I poveri devono essere sempre accolti, accompagnati e integrati. Tutto un lavoro...
Il messaggio di Gesù
Gesù stesso, con la sua vita e la sua opera, dice chiaramente “che non basta ‘dare’, bisogna ‘darsi’”.
Parafrasando il Vangelo di Giovanni, se venissimo cercati e venissimo lodati solo perché la gente ha mangiato pane e per questo motivo ci sentissimo come re, staremmo tradendo il messaggio di Gesù.
Interpellati dalla sofferenza del fratello
L’invito è ad “essere fermento di un regno di giustizia, di amore e di pace”, dice Papa Francesco. E, da qui, introduce la terza sfida: cercare di “essere canale dell’azione della comunità ecclesiale”. “Caritas si propone a noi come quella mano tesa che è di Cristo quando la offriamo a chi ha bisogno di noi, e al tempo stesso ci permette di afferrare Cristo quando lui ci interpella nella sofferenza del fratello”, afferma il Pontefice. "Guardare il fratello che è caduto, non dimentichiamo che l’unico momento in cui ci è consentito guardare una persona dall’alto in basso è per aiutarla ad alzarsi, poi mai più", aggiunge a braccio.
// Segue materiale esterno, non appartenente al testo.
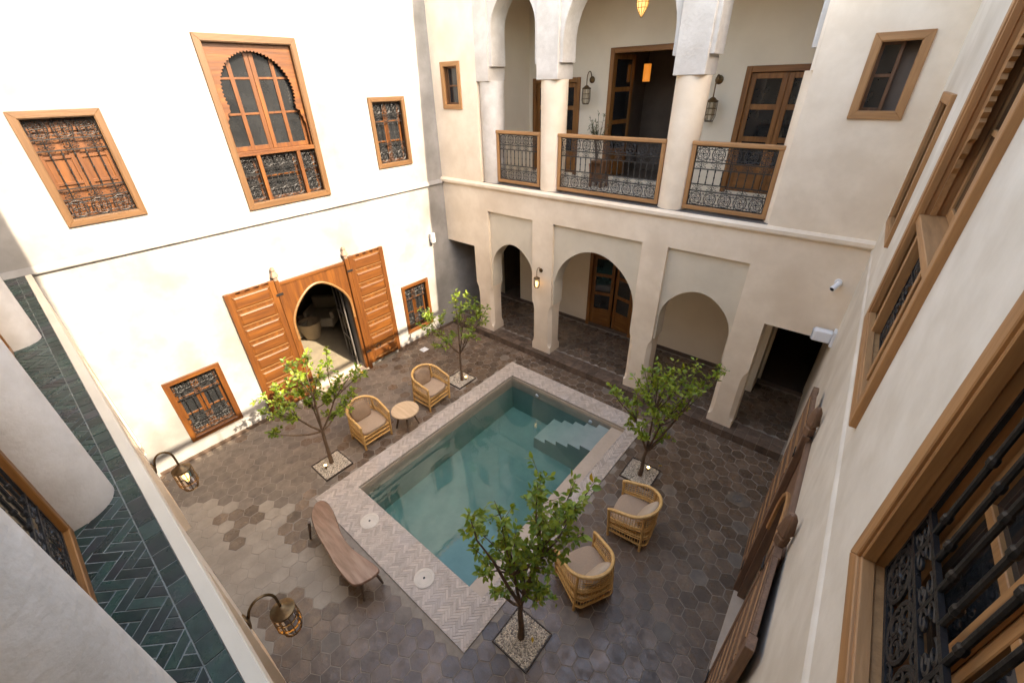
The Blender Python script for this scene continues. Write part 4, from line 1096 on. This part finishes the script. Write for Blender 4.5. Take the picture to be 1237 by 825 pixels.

Essere canale non vuol dire semplicemente una gestione più ordinata delle risorse, o uno spazio in cui poter scaricare la responsabilità di questa delicata missione ecclesiale. Essere canale dovrebbe intendersi, soprattutto, come quell’opportunità – che tutti dovremmo cogliere – per far quell’esperienza unica e necessaria a cui il Signor ci invita quando dice: “Vuoi sapere chi è il tuo prossimo? Va’ e anche tu fa’ lo stesso”.